Sounding robotic has never been a compliment, but with the right amount of tinkering, computer scientists and engineers are hoping that this may soon change. Computerized voices haven’t quite hit the mark yet on sounding … human, and it’s the subject of one of the tech industry’s latest major efforts. As an increasing number of devices begin speaking to us — fromApple’s Siri to Amazon’s Alexa to our GPS system, it’s becoming increasingly important for machines to have voices we actually want to listen to.
As the New York Times reports, the relatively new focus area of “conversational agents” in the little-understood field of human-computer interaction design, seeks to build programs that understand language and are also able to respond to commands.

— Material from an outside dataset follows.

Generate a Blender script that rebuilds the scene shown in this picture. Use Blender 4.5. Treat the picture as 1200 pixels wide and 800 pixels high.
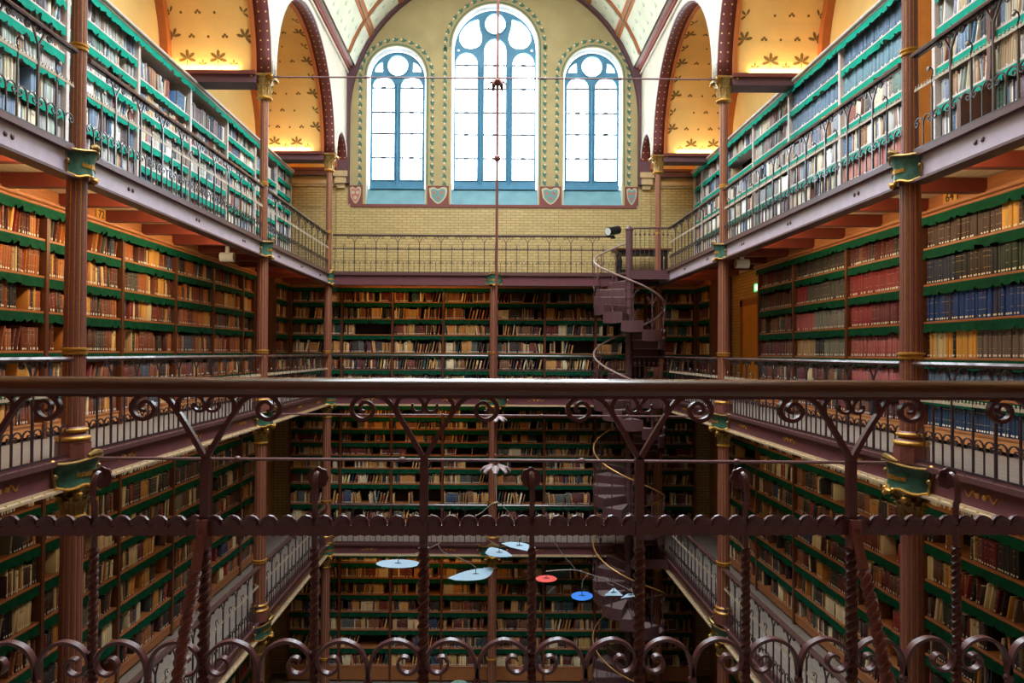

Today, it is impossible for a computer’s voice to be rendered indistinguishable from that of a human’s. At least, not for anything more complex than offering short bits of information — whether it’ll rain, for example, or when to turn left.
Part of the issue lies in “prosody,” which is the capacity to correctly enunciate or stress certain syllables — saying words the way an actual human would. And of course, there’s also the uniquely human ability to add emotion into pronunciation. After all, we don’t always say “good” or even “left” in the same way. Machines, on the other hand, have yet to master that nuance.
The problem is we don’t have good controls over how we say to these synthesizers, ‘Say this with feeling,’” Scottish computer scientist and Carnegie Mellon professor Alan Black told the Times. And it may still be some time before we’re actually able to do this at all.
But that might not be a bad thing, some say. “Jarring is the way I would put it,” Brian Langner, senior speech scientist at digital speech company ToyTalk, said about having machines sound too much like humans. “When the machine gets some of those things correct, people tend to expect that it will get everything correct.”
So no, you probably won’t be able to get Siri to sound like your mom anytime soon. But you may want to enjoy that inability while you can.